Охрана дремала. Я спустилась в черную дыру, «гостеприимно» открытого погреба. Мне посоветовали не обременять себя, и некоторые вещи, спасенные при хаотическом отходе на запад, остались в комнате наверху, под «опекой» домохозяев. На руке у меня висела только сумка с документами и некоторыми памятными вещицами.

В погребе окружила сырость и холод. Кутая тело, точно в лихорадке, в сброшенные наши походные одеяла, я забылась тяжелой дремотой.

Когда ранний летом солнечный луч заглянул в маленькое под потолком оконце и заиграл причудливыми узорами на мокрый камнях стены, я открыла глаза и первый раз в жизни почувствовала себя заключенной.

Напряженно вслушиваясь во все шорохи на поверхности, через некоторое время я различила движение начавшейся жизни на земле.

Вероятно часов около восьми, потрясая стенами дома, над самой головой прогромыхала танкетка. Вдалеке пронеслись один — два — три выстрела и всё замерло... стало тихо, как в могиле.

В тот час первое Казачье Юнкерское училище, а с ним и Казачий Стан закончили коротенькое, но яркое существование.

ПРИПИСКА
Пока найден единственный документ страшной правды. Это книга на английском языке — «История 8-го Аргильско-Сутерляндского Хайляндерского Батальона 1939–1947 года». Она написана командиром этого батальона подполковником Малкольмом. Первая публикация 1949 г.

Там, на странице 252 читаем:

«Через несколько дней после капитуляции неприятельских частей в Италии и Австрии 78-я дивизия была послана провести разоружение частей, находившихся в Каринтии и Восточном Тироле. 7-го мая батальон, готовый к сопротивлению, двинулся на север из Толмеццо к тактической формации».

Этот переход знакомит нас с историей интересного политического движения — когда немцы в 1942 году проникли на Украину и Кавказ, они приняли к себе большое количество русских казаков, которые, настроенные антисоветски, согласились покинуть свою страну и последовать за немцами при их отступлении на запад. Эта «орда» состояла из целой общины семейств со всем имуществом. Немцы со своей гениальной массовой организацией из мужчин немедленно сформировали «дивизии» для гарнизонной службы около Удино в северной Италии, разрешив женщинам и детям с их живностью скудное существование во временных лагерях.

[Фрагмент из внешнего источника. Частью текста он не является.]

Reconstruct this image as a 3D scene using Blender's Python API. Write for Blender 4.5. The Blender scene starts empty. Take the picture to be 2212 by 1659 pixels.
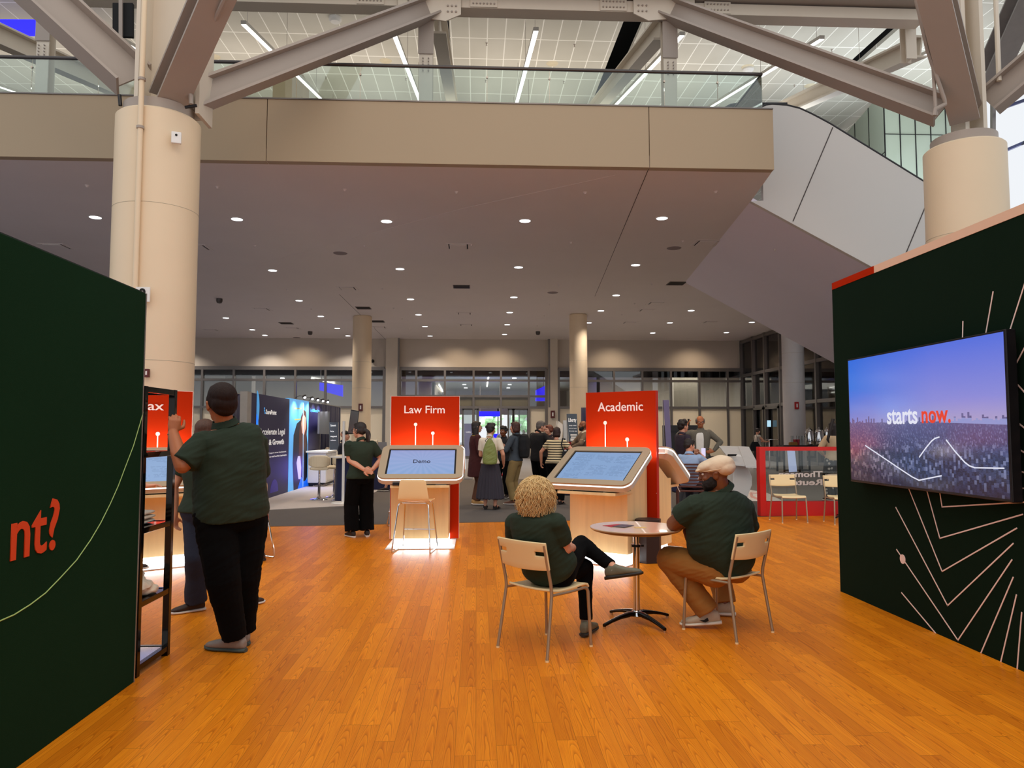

Со стороны этих дивизий ожидалось сопротивление, сдаться союзникам, (против которых, фактически, они были наняты), означало для них транспортацию в Россию и, следовательно, смерть. Потому и было предпринято тактическое продвижение 78-й дивизии. В действительности же никакого сопротивления не было встречено.

* * *

Полковник Малкольм с частью шел значительно впереди и встретил бригадира Мэссон, который приказал 8-му Аргильскому батальону занять Лиенц, где он будет ответственным за разоружение Казачьей дивизии, двигавшейся в эту зону, и всех находящихся там немецких частей.

По прибытии в Лиенц оказалось, что это значительный военный центр, имеющий целый ряд бараков и лагерей.

Без сомнения, самую серьёзную проблему представляла несчетная Казачья дивизия, в которой насчитывалось приблизительно: мужчин — 15 000, женщин — 4 000, детей — 2 500, лошадей — 5 000 и верблюдов — 12 (поверите ли?)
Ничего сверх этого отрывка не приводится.